Tuesday, December 18, 2012

WORKS OF ETGAR KERET

One day I found upon the comics shelves of the otherwise pretty lousy Holgate Branch Library, a short walk from my home, a volume called How To Love, containing works by the Actus comics collective.  Seriously, the Holgate Branch Library is the lousiest library I have ever encountered.  It used to be pretty okay for a little neighborhood branch library but it seemed that once every few years they would undertake an assessment which concluded that they should reduce the number of  actual books, and see that the ones they kept were mostly thin illustrated books with shiny covers with the word dummy or idiot in the title.  If you just want to browse it is worse than useless - it is insulting.  A real tragedy considering how great almost every other library in the city is. 

I was pleased by the quality of the works in How To Love,  and surprised to find that there were people in Israel who just want to live normal daily lives.  I was ashamed to be surprised.  For you see, Actus is an Israeli comics collective.  Realizing one's ignorance is the first step toward removing it and I had soon read the few other available volumes of Israeli cartoonists - two by Rutu Modan (Jamilti and Exit Wounds) whose clear-line style and nostalgic/surreal stories are fascinating, and Jetlag, a collection of  works drawn by various artists, based on the stories of Etgar Keret.  I had never heard of Keret but instantly saw in him something I had never seen before and didn't even know what it was.

Keret's books are not the kind you want to read right through.  They would be good to have around where you could pick one up and spend a few minutes reading a story and go about your day digesting them.  His stories are very very short and each one is unique. Each one is strange in a new way, a boiled down Twilight Zone compressed into two or three pages and inserted into the real world.  However unimaginable the situations and events, they seem Normal with a capital N. 

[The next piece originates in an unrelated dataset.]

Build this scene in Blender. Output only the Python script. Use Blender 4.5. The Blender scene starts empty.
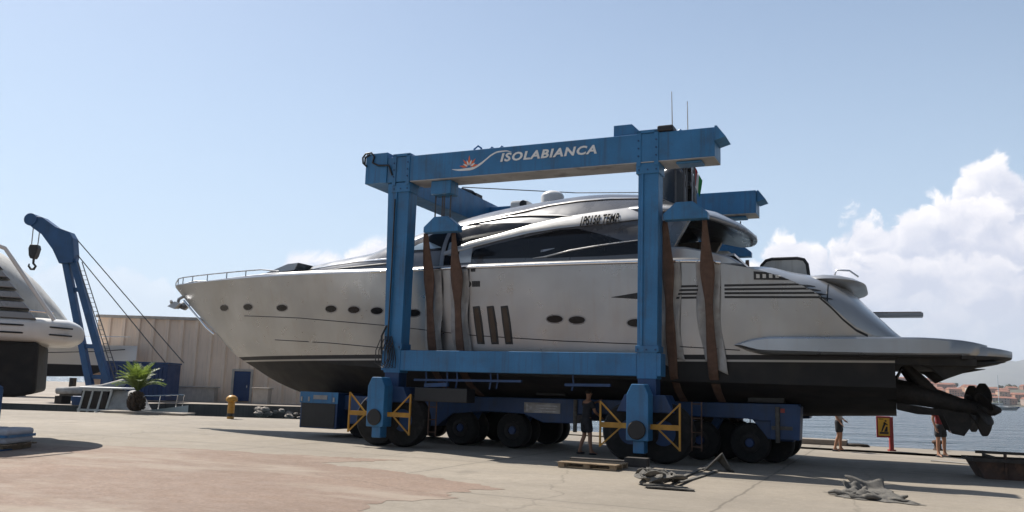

Keret has also had his works transformed into movies, with varying results.  The most mainstream of them is Wristcutters, A Love Story (2006), based on a single story of the crummy half-assed afterlife to which suicides are doomed. Meduzot [Jellyfish] (2007) is written and directed by Keret and his wife, Shira Geffen, and is made up of a group of stories which intersect but don't overlap.  An inept and alienated young woman finds some of life's meaning in a beautiful child who appears from the sea, a Filipina works as companion to a harsh elderly woman who doesn't seem to appreciate her daughter's life as a stage actress, and a young couple are having a rather unhappy honeymoon when they encounter a mysterious writer staying in the same hotel. $9.99 (2008) is an Australian/Israeli stop motion animated film comprising a group of Keret's stories which, as in Meduzot, intersect without overlapping.  It suffers, in my opinion, from that type of physical ugliness unique to stop motion animated characters, and bears a touch of that unsettling Australian psychology which makes me apprehensive every time I have to decide whether or not to watch an Aussie movie.  There is a beggar who commits suicide and returns with wings - still the same mooching bum but with wings.  There is a woman who wants her men to be smooth and clean - really smooth and clean.  There is a young man who looks to a mail order book for his answers to life's problems and the book costs $9.99.  Of the three, Meduzot is the one that best conveys the spirit of Keret's work and I recommend it.  It has another value which I think is very important, in showing life in Israel without religion and politics.  It is not a commentary on anything other than living as a human being.

If you have a few moments to spare, and would like to try out an Etgar Keret story there are a few you can read on his website here.   You can also learn about some of his other activities, like the four foot wide house.

So why was I surprised to learn that there were regular people in Israel?  Try not to freak out when I tell you this.  That place has got more baggage than any other country on earth.  You never hear anything but politics, religion, conflict from that place.  Sometimes I want to smack that country and say just be Human first, then be religious or nationalist or whatever you want to be, because all that stuff isn't as fascinating to me as it seems to be to you.  We all brush our teeth the same way. Keret doesn't write Israeli stories, or Jewish stories, political or religious stories.  He writes stories that can fit into any brain without having to be an example of something or teach a lesson about something, and they make you see things a little bit differently.